The request => Find how many lines in the material hold the word "picture", then state that number and nothing more.
--- Source material ---
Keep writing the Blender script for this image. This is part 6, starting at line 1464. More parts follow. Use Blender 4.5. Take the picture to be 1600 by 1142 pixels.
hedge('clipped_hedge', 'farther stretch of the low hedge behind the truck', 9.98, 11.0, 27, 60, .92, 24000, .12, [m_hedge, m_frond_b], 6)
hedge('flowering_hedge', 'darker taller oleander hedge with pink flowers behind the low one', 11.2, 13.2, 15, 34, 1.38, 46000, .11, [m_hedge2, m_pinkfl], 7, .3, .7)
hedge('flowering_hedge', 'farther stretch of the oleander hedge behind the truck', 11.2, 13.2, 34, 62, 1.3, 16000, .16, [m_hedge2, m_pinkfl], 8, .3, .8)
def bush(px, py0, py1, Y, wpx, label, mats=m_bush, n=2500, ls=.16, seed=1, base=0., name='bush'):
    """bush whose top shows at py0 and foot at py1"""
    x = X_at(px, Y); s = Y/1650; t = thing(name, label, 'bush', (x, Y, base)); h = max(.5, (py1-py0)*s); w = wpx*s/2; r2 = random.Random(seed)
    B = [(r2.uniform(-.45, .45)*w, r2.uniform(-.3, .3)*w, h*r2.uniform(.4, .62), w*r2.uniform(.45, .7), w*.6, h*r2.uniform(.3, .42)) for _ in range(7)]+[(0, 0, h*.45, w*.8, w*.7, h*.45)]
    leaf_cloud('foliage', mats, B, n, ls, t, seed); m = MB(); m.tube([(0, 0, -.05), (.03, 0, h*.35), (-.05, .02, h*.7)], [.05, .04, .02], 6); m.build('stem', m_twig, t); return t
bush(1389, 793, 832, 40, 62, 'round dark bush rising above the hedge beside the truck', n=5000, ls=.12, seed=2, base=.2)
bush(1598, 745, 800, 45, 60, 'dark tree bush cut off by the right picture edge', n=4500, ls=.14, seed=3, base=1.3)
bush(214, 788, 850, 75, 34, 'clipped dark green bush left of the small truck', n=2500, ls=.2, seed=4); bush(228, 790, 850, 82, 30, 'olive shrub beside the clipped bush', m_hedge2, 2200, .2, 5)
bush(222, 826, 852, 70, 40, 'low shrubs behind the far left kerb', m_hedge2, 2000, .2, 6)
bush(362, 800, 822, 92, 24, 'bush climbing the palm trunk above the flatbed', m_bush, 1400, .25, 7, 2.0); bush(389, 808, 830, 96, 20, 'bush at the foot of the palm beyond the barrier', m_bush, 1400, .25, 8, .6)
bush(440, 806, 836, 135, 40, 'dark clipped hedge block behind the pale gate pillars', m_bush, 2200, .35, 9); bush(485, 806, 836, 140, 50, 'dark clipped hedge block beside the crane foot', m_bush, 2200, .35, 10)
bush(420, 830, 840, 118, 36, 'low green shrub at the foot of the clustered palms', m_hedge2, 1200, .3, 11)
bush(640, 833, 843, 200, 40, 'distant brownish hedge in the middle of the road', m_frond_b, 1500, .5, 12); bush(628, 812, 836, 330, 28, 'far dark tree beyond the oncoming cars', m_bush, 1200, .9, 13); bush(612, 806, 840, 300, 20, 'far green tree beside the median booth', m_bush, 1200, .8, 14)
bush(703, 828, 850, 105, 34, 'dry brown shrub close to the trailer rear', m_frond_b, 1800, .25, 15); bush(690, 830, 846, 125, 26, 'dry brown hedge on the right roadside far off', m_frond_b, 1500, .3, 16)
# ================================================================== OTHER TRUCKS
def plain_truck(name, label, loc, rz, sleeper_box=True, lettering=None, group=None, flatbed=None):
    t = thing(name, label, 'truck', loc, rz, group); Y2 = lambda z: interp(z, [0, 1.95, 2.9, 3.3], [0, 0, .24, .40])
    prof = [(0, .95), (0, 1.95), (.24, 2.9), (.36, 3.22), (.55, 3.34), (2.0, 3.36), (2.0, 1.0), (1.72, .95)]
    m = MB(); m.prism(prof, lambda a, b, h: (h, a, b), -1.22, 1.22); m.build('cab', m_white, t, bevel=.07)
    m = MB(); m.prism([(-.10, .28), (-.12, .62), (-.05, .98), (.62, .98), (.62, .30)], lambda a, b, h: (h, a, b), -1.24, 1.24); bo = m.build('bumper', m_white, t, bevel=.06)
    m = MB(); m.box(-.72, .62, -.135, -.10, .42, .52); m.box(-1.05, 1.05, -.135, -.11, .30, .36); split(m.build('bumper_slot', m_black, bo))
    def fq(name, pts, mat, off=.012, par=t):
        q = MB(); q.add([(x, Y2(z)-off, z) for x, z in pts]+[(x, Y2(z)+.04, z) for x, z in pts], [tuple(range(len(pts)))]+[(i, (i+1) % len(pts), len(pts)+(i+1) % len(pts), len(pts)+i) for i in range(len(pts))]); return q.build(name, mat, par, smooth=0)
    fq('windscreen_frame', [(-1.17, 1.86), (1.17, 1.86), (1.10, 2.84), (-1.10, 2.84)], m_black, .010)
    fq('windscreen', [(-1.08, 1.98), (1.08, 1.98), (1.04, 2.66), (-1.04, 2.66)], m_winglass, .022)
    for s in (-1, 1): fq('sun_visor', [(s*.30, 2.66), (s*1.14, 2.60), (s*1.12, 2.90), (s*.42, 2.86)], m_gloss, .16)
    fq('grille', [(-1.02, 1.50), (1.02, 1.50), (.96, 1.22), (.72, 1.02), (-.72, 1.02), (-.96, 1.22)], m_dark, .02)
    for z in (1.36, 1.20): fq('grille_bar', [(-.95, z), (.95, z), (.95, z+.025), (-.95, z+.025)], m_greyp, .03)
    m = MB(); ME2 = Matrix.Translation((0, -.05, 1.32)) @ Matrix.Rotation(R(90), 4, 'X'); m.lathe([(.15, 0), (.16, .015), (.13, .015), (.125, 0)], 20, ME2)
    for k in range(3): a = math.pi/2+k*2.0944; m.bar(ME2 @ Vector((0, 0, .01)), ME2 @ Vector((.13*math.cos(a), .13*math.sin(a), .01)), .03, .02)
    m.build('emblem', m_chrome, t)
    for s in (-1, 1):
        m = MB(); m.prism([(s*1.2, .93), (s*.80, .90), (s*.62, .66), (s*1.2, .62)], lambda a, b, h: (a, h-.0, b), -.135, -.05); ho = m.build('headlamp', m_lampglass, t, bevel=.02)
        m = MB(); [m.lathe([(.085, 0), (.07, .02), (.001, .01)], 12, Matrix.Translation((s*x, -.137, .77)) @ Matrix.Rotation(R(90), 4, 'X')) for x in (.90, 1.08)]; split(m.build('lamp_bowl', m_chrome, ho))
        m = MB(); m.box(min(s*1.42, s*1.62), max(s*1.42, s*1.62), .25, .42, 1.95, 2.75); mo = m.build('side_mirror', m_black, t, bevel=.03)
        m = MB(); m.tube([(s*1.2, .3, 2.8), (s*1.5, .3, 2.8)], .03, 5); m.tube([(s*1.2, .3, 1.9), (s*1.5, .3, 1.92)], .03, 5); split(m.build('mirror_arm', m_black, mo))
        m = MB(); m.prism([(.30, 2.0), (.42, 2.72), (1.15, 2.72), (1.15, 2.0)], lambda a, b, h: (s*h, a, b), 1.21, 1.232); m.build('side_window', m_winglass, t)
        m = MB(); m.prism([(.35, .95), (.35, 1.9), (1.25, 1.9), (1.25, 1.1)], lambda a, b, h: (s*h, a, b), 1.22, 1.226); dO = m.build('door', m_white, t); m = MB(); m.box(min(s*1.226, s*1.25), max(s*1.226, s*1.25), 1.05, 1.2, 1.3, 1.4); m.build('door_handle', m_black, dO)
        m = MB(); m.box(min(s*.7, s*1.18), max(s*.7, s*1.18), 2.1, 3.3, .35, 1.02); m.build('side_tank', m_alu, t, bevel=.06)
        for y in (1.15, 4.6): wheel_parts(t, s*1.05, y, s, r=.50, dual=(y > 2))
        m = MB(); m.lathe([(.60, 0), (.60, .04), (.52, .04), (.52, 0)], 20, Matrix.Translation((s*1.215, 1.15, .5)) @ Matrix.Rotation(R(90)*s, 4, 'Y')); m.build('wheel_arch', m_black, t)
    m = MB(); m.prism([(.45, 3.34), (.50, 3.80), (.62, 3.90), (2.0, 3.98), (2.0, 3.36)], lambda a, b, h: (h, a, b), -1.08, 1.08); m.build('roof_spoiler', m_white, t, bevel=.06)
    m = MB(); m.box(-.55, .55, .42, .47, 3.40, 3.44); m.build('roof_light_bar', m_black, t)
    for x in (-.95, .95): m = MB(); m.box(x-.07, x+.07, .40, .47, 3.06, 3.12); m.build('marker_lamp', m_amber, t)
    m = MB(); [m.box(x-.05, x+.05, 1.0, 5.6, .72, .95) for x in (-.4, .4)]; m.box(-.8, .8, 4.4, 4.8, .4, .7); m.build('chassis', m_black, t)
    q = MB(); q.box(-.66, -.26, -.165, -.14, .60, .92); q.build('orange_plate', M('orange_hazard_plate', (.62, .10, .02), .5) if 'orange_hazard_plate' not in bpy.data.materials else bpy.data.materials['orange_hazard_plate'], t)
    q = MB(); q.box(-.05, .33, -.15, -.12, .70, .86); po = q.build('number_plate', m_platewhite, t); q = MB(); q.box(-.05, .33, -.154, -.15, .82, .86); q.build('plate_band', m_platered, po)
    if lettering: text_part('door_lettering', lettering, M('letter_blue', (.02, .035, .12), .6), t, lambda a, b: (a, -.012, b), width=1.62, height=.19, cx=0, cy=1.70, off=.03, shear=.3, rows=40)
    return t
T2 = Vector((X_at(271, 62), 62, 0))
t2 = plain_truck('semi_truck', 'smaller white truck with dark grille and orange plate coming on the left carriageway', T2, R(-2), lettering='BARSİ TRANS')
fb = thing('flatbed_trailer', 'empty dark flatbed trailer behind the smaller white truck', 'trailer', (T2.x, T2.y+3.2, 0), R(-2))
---
The answer => 2